Data shown
● ● ●

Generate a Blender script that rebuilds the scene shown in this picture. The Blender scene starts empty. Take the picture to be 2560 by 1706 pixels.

● ● ●

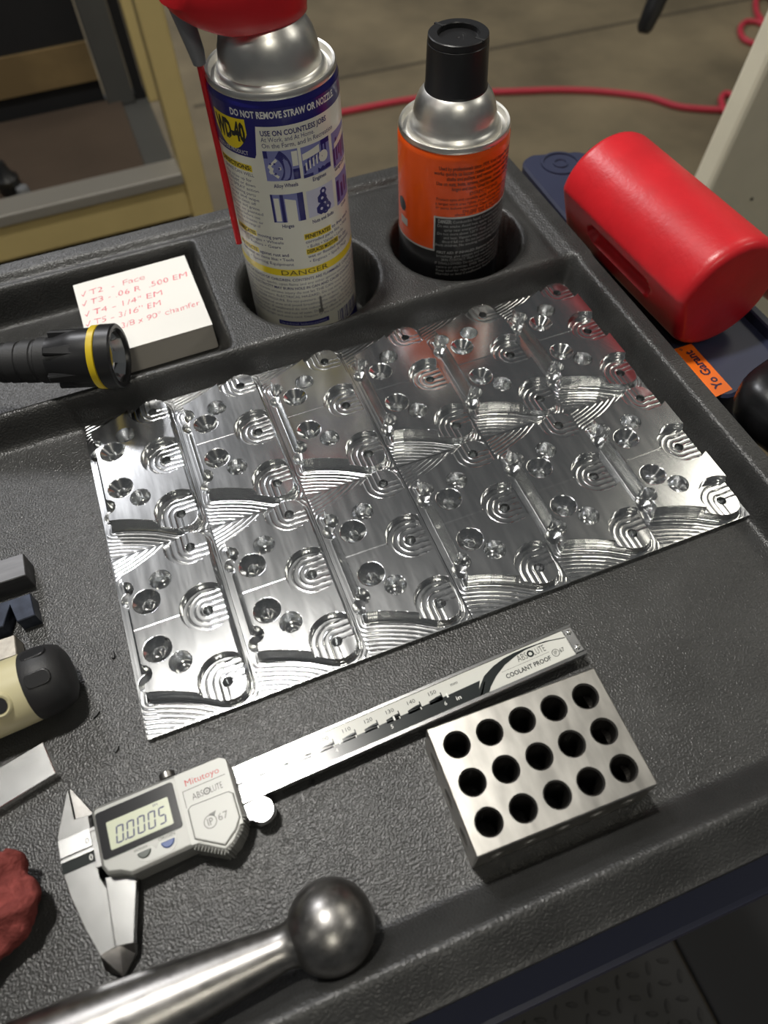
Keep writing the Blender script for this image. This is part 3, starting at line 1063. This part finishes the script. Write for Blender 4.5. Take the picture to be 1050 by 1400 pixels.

● ● ●

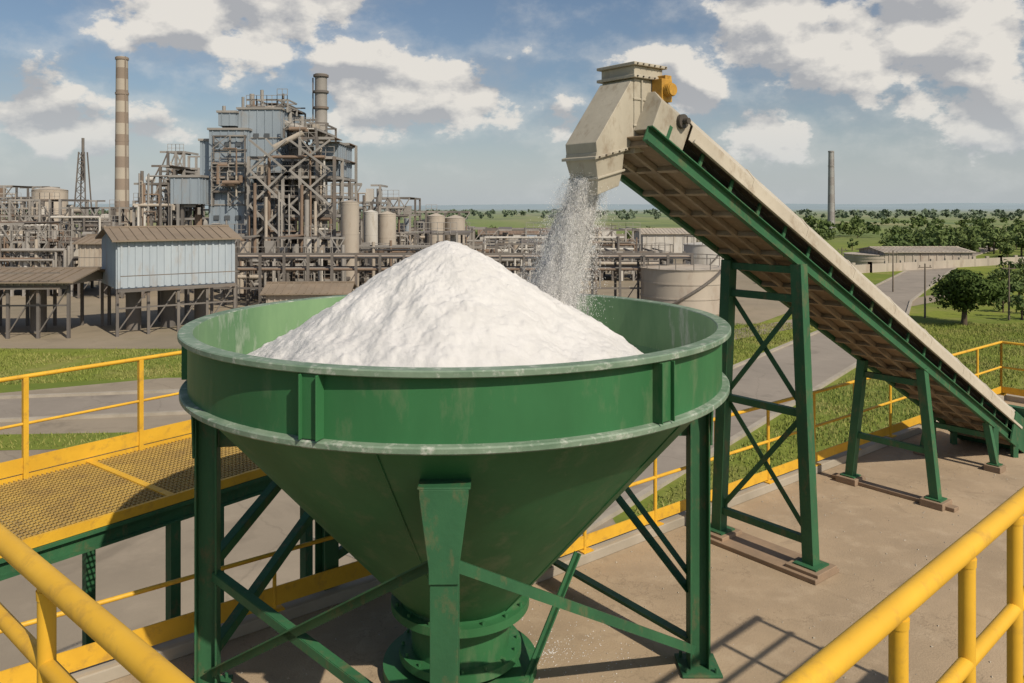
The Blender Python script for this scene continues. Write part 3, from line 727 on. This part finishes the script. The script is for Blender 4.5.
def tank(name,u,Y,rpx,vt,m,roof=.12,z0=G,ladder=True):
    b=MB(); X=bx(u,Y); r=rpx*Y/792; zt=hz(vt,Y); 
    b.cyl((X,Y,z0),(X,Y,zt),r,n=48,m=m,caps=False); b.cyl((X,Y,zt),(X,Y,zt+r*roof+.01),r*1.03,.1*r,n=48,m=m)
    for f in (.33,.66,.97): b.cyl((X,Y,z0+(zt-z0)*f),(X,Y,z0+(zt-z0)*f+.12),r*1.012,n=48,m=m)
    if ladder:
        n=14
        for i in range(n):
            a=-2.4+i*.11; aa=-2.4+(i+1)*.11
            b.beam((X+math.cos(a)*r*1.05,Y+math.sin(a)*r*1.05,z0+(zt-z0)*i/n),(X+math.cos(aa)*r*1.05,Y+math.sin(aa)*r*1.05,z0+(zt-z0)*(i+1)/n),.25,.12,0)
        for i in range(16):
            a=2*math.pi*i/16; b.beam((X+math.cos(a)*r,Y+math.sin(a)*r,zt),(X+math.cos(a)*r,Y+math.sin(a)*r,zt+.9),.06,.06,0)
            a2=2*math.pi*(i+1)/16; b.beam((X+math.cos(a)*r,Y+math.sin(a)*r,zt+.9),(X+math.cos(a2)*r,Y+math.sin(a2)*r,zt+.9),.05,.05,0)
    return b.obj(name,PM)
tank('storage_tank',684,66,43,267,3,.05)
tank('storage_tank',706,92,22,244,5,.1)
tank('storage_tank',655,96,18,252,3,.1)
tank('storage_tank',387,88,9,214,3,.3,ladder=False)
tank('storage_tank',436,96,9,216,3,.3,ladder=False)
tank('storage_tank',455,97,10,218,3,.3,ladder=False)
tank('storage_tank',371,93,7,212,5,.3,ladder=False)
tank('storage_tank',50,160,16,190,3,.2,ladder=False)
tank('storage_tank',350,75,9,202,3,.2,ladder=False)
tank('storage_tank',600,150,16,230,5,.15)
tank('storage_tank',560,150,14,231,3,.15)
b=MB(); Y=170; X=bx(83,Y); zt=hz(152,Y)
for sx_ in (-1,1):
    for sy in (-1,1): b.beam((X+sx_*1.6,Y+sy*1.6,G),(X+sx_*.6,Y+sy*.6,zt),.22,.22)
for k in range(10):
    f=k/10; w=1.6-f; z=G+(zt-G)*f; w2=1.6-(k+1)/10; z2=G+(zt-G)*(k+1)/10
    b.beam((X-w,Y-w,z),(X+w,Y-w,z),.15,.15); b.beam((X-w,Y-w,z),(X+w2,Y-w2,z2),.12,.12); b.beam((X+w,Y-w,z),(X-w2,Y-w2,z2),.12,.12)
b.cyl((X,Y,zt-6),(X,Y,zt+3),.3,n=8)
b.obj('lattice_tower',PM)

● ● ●

Given instruction
Copy out each line of the data where the string "finishes" appears.

Exercise response
Keep writing the Blender script for this image. This is part 3, starting at line 1063. This part finishes the script. Write for Blender 4.5. Take the picture to be 1050 by 1400 pixels.
The Blender Python script for this scene continues. Write part 3, from line 727 on. This part finishes the script. The script is for Blender 4.5.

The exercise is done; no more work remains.